To fix this, we need to have a biographical mindset. The good news is that’s natural to learn. In fact, we already do it: It’s the same way we build the most satisfying relationships in our lives, which is by following natural curiosity. It means asking people about the following things (in the following order):
• Their history (where they’ve been);
• Their transitions (where they are now); and
• Their goals (where they’d like to go).
When I speak with financial services firms and ask about their qualitative inquiries into clients’ lives, I’ve found most professionals focus on the clients’ goals. But turning to goals first is premature and problematic. These should actually be the last thing you delve into. Before that, you need to ask clients about their history, the transitions they’ve made and the ones they anticipate.
Why? Because the past matters.
How often have you seen clients who will never reach those goals because of the patterns and habits they’ve already set with their money in the past? You can find this out yourself in your history inquiry. How often have you seen clients whose lives are filled with so many problems impeding their financial progress that their goals will never materialize? It’s likely you see this quite a bit.
I’m not saying that the goals questions aren’t important, but they should be at the caboose of the train. They are not part of the engine.
Besides their pasts, we also need to have a comprehensive knowledge of our clients’ present life circumstances and challenges. We’ll find great opportunities to help if we get our clients to articulate the way money affects them now.
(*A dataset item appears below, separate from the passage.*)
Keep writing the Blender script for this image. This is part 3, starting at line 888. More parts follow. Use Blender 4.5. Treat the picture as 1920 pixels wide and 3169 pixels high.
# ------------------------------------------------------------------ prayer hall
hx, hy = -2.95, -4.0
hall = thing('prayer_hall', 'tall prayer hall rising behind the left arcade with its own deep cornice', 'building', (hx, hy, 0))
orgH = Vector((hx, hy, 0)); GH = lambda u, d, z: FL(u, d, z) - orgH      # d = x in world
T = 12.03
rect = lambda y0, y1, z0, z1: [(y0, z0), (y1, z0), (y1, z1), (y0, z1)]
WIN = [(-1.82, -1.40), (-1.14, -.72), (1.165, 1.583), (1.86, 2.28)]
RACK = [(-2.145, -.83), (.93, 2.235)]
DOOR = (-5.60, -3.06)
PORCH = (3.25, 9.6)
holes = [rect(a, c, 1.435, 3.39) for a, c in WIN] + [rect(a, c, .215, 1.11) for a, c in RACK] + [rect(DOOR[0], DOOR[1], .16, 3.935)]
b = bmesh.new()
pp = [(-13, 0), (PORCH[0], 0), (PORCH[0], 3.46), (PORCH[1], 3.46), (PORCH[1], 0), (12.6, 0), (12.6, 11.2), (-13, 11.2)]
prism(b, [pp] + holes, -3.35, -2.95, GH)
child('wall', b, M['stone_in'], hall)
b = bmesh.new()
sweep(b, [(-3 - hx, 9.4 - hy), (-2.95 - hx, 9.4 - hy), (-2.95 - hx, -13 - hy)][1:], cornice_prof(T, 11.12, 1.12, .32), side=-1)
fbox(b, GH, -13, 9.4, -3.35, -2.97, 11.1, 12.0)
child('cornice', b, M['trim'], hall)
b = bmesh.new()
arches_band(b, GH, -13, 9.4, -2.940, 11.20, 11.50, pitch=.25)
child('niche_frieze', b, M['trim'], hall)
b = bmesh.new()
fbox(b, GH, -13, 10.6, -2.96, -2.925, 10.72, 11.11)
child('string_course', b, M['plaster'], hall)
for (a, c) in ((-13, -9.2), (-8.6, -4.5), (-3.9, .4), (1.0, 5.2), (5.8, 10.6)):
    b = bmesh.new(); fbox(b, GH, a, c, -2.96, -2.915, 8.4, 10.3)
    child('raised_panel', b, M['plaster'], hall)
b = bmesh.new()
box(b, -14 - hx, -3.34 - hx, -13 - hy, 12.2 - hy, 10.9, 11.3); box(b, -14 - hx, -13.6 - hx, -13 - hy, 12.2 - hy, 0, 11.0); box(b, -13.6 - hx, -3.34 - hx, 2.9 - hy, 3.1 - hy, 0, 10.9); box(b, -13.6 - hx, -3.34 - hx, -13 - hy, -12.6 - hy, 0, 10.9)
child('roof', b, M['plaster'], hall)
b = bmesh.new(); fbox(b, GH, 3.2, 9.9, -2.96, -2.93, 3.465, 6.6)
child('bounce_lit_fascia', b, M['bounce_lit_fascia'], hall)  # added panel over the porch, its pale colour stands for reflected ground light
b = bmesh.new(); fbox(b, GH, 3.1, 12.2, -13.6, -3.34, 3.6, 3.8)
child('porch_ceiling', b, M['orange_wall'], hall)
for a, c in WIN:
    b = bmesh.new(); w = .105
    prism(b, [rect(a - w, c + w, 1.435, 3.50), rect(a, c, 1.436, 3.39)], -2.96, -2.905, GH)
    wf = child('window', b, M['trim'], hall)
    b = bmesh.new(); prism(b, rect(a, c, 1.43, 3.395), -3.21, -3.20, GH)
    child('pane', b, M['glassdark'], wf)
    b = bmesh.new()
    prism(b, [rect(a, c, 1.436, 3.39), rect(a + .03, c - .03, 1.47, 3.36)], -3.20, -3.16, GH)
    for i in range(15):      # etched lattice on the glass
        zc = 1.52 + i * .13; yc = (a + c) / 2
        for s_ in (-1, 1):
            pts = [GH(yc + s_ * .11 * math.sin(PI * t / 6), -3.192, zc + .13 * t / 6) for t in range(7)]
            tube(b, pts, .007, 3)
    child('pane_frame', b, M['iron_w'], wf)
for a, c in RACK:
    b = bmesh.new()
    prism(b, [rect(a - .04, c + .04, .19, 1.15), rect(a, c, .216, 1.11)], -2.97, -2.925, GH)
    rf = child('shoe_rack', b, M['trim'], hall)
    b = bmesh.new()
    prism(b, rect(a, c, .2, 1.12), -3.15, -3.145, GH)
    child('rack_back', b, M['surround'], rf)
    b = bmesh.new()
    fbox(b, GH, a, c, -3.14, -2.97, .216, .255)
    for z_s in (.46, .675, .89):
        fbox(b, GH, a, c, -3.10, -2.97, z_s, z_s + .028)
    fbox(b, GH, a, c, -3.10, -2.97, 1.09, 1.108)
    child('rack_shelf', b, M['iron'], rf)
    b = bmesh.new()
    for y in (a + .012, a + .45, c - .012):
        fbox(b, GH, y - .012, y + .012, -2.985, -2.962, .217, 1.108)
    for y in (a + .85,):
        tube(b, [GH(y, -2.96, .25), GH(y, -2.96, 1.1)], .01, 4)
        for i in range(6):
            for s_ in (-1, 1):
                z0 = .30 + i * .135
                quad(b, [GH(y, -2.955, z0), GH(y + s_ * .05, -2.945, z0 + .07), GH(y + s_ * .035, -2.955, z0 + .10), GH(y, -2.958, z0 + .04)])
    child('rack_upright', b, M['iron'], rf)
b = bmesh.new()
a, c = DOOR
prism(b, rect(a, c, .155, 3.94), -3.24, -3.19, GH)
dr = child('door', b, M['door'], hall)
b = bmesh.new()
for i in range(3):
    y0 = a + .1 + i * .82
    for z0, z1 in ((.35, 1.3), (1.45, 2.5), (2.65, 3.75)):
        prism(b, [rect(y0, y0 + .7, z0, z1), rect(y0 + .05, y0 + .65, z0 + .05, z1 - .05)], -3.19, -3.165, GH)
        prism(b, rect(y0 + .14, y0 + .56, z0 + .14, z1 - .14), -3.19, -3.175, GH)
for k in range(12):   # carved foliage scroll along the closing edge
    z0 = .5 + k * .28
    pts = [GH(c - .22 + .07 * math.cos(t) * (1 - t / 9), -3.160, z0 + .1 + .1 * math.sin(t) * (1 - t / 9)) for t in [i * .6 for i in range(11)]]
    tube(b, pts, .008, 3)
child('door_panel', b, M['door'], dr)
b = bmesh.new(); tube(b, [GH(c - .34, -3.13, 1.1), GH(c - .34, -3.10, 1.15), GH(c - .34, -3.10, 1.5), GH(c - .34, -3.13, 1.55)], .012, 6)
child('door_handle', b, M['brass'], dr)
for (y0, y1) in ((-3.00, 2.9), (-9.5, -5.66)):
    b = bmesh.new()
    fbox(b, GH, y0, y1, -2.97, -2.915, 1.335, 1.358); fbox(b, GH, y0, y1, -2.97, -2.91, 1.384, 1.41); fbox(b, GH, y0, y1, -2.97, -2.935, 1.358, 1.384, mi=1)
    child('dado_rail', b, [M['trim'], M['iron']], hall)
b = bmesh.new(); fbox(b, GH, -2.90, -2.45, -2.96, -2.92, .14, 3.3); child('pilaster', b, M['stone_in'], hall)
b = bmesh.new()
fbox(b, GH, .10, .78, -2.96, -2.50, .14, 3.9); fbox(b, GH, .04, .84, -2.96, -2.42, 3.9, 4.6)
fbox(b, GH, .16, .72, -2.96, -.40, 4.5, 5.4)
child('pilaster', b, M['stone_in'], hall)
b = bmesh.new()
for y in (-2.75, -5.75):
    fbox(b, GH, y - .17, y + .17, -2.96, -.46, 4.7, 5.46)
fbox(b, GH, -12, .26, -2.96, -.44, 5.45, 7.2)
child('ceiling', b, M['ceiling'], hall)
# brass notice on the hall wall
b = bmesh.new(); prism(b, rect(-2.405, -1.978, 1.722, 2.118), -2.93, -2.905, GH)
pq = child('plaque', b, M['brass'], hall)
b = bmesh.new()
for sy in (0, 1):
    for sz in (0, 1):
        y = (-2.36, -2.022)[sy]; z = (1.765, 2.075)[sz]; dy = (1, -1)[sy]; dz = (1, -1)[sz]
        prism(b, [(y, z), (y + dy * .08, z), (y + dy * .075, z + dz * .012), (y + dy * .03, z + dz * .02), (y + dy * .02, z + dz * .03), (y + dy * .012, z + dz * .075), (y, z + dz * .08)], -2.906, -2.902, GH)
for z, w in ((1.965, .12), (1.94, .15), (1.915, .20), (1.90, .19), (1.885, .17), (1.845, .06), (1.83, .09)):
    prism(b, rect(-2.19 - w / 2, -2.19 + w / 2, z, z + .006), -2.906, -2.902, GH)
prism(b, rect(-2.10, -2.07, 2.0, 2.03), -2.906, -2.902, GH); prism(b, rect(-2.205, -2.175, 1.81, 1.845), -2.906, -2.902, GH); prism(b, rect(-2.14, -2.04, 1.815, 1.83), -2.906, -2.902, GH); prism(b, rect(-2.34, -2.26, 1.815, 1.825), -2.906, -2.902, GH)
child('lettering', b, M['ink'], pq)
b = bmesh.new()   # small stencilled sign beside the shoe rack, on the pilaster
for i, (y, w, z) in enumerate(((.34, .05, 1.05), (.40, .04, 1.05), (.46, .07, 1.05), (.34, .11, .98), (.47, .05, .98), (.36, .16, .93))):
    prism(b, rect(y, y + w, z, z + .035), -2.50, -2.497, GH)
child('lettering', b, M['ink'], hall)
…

Opening The Broader Conversation
You’re probably wondering how you even begin this conversation. In the first five to 10 minutes of your talk with a client, you should explain what you do and the role you want to play in their life.
Imagine you have a 200-piece puzzle in front of you. Are the corner pieces the most important thing to find or is it the picture on the front of the box?
I’m asking because there’s a bigger picture you have to see, and when you ask questions, your client is going to demonstrate what I call “contextual curiosity.” Think of this as something housed in the right side of their brain. They want to know, “What are you going to do that fits within the larger context of my life and my goals?” When the right side of the brain sees a shard, it wants to know what the entire relic looks like. When it hears beautiful lyrics, it wants to know the story behind them. When it sees a puzzle piece, it wants to see the whole image.
This is context. Smart communicators know that you have to address it up front, because once the audience understands context, they pay more attention to all the pieces of information that follow.
So you should ask yourself: Are you speaking to this larger context in your client presentations or are you majoring on specifics and individual pieces? It’s not enough to just explain your services. To extend the puzzle metaphor, this industry has been doing little else other than simply moving pieces around on the table for far too long without letting people see what the whole landscape is.
Take questions like these: “What rate of return are you getting?” That’s just a piece. “How much are you paying for that?” That’s just another piece.
So how do you get them started talking about the bigger things? One advisor I know asks his clients to send in a family picture before their scheduled meeting. He then has it converted into a small jigsaw puzzle and uses it to open his conversation.